Webster's CIA
THEY used to say amusedly of Bill Casey in Washington that he was the only senior government official who didn't need a scrambler for his secret telephone conversations. Mr. Casey used to speak in a kind of gravelly-voiced, slurring accent that often made his conversation difficult to decipher. He had favorite words that he persistently mispronounced with total lack of embarrassment. ``Nicaragua,'' for example, was always ``Nicka-wagga-wa.'' And even when you could understand him, he used to delight in half-sentences and cryptic phrases that were especially intended, I always suspected, to obfuscate when testifying before prying congressional committees. Thus, when accused of not having informed a congressional committee of some controversial Central Intelligence Agency action, Casey could always go back and point to some piece of mumbled language that seemed incomprehensible when delivered. In retrospect, he used it as evidence that he had, at the time, told Congress what he was doing.
Now the CIA has a new boss, William Webster, who has taken over at one of the intelligence agency's low points. In other countries, governments manage to conduct their intelligence operations with relative discretion. But in the United States, the CIA has been taking a drubbing in the press and in books. Many of its secret dealings - and misdeeds - have been exposed in congressional testimony. Some of its agents have been exposed and their usefulness impaired.
Bill Webster, the head of an intelligence agency which seeks to work secretly, must be out and about, repairing the CIA's image with press and public, reassuring Congress that his agency can be trusted, and refurbishing its credibility with foreign intelligence agencies goggle-eyed at the loquaciousness of Americans about their spy network.
Webster is a circumspect man for whom the publicity, one suspects, is not particularly attractive. He is starting off carefully, but he has none of Casey's flair and enthusiasm for guile and trail-covering. When he doesn't want to talk about something, Webster simply won't talk about it. When he is prepared to give you an answer, he is straightforward and direct.
He is careful not to criticize his predecessor.

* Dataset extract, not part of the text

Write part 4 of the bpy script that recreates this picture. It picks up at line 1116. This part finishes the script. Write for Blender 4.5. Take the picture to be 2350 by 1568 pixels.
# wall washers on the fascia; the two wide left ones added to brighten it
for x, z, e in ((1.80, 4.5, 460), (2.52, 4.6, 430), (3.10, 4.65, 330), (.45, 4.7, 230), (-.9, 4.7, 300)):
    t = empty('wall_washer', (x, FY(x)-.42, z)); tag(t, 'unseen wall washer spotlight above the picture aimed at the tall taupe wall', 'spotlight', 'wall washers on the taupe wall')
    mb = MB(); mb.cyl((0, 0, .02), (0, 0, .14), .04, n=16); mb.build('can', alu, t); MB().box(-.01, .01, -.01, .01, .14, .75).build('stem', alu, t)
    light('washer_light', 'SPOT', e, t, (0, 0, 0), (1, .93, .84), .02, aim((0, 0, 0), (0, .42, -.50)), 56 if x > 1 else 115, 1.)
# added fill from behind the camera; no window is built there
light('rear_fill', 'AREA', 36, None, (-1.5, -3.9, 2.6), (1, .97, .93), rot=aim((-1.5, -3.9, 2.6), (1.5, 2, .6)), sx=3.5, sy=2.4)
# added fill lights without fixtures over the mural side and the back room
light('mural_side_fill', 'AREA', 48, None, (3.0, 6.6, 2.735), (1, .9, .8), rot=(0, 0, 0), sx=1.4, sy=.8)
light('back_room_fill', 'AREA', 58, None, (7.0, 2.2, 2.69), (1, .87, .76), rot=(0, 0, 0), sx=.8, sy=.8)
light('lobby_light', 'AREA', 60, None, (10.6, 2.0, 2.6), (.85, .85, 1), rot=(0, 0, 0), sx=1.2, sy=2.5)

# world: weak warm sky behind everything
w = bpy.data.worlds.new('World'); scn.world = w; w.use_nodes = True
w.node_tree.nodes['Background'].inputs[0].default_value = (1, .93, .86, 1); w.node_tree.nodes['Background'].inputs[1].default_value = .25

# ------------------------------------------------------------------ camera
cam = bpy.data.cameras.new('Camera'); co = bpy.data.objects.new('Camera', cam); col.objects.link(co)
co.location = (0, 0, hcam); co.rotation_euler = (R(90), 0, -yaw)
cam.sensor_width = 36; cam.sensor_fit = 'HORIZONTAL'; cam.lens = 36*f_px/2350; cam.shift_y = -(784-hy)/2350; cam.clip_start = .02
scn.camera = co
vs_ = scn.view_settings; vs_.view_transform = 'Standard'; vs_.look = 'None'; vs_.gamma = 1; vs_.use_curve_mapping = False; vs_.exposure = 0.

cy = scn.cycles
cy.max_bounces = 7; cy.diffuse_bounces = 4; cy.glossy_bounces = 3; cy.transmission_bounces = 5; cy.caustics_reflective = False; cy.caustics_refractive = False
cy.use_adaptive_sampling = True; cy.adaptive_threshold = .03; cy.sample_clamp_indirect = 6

He is specific in praising the talents of many CIA officers.
But there is to be a new philosophy and perhaps nothing captures it more accurately than Webster's remark that he is looking for ``risk-takers, not risk-seekers'' to man the agency's ranks.
In other words, Webster doesn't want wild men like Oliver North who cut corners and take the law into their own hands. He does want men (and women) of initiative and courage who will engage in spycraft with innovation and daring when so required to do.
This approach troubles some who think Webster is too puritanical and strait-laced. They think he may hobble the CIA's covert operations. He makes it clear he certainly isn't going to sanction operations that break the law or run counter to declared US foreign policy. But he has no problem with clandestine operations that either ``resist or support insurgencies'' when that action is in line with policy.
That includes violent action, including lethal, where necessary. It may involve temporarily withholding information from congressional leaders when human life is at stake.
But he believes aggressiveness and imagination in the conduct of his agency's work must be based on a ``principled approach to what you're doing.''
Webster believes strongly that the CIA should be an information-gatherer, and an estimate-giver, but not a policymaker. Hence he does not sit as a member of the Cabinet. The new CIA chief has set up a committee of senior agency officers to review proposed covert operations. There are new procedures to audit operations. There is more consultation with Congress. And any credible allegations of lawbreaking by CIA officials will be followed up.
Clearly, there is a very different tone to the new leadership of the CIA, compared with the Casey era.